Thinking About the Officially Happening ‘Slender Man’ Movie Only Makes It More Powerful
We’ve seen an odd spike recently in the entertainment industry’s mining of popular online creepypastas — strange, scary stories shared on sites like Reddit where young people congregate to try to frighten each other out of their wits. Syfy’s show Channel Zero is currently running its first season based on the popular creepypasta Candle Cove, which features, among other things, a monster made entirely from human teeth. Slender Man is probably the most popular of these stories: it’s gotten a video game, an HBO series, and now a movie, which will be directed by Sylvain White.

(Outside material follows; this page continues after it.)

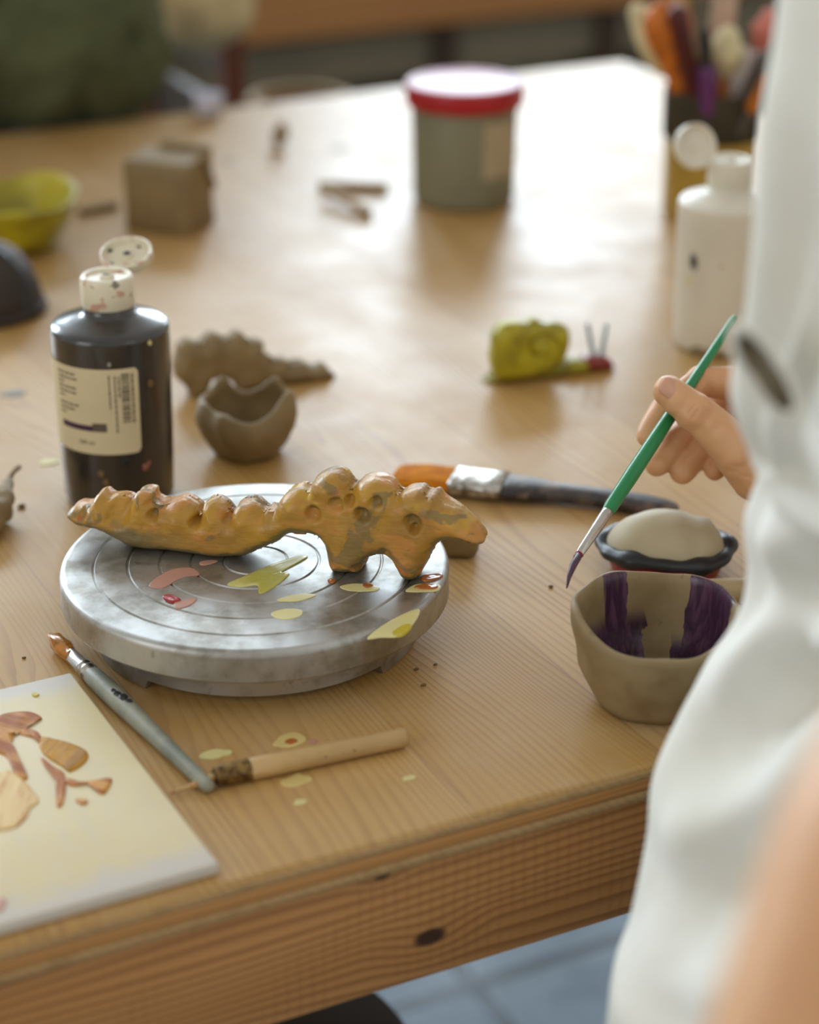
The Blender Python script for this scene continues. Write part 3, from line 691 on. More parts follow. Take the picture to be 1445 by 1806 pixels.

Deadline reports that Screen Gems will be producing the movie which has just signed White on to direct. White made his feature debut with the company with 2007’s Stomp the Yard about college step dancing (no, not that kind, the other kind). There’s no word about the plot yet, but it’d be safe to assume the Slender Man movie will revolve around a tall, scary-looking being with a white head that a bunch of kids encounter and can’t get away from. Screen Gems’ Slender Man is being planned as a “multi-platform” property, so we might expect to see a TV show or a new video game in the mix sometime soon.
The thing that makes Slender Man terrifying is that he or it is a tulpa, a being that derives its power from people thinking about it. If the thought of Slender Man enters your brain, just for a moment, he’s made real. And of course the things that scare us are the most difficult things to stop thinking about. Oddly, this is a detail that’s already been co-opted by this month’s The Bye Bye Man, another film about a tall, dark figure that shouldn’t be thought about. That probably won’t hurt Slender Man’s chances though, as he’s a figure much more ingrained into the millennial collective consciousness than some weird-looking dude in a hoodie. What will hurt it, maybe, is the fact that this movie comes about 6 or 7 years too late. Is Slender Man still as big a deal as it was in the early 2010s? Maybe we shouldn’t think about it too much.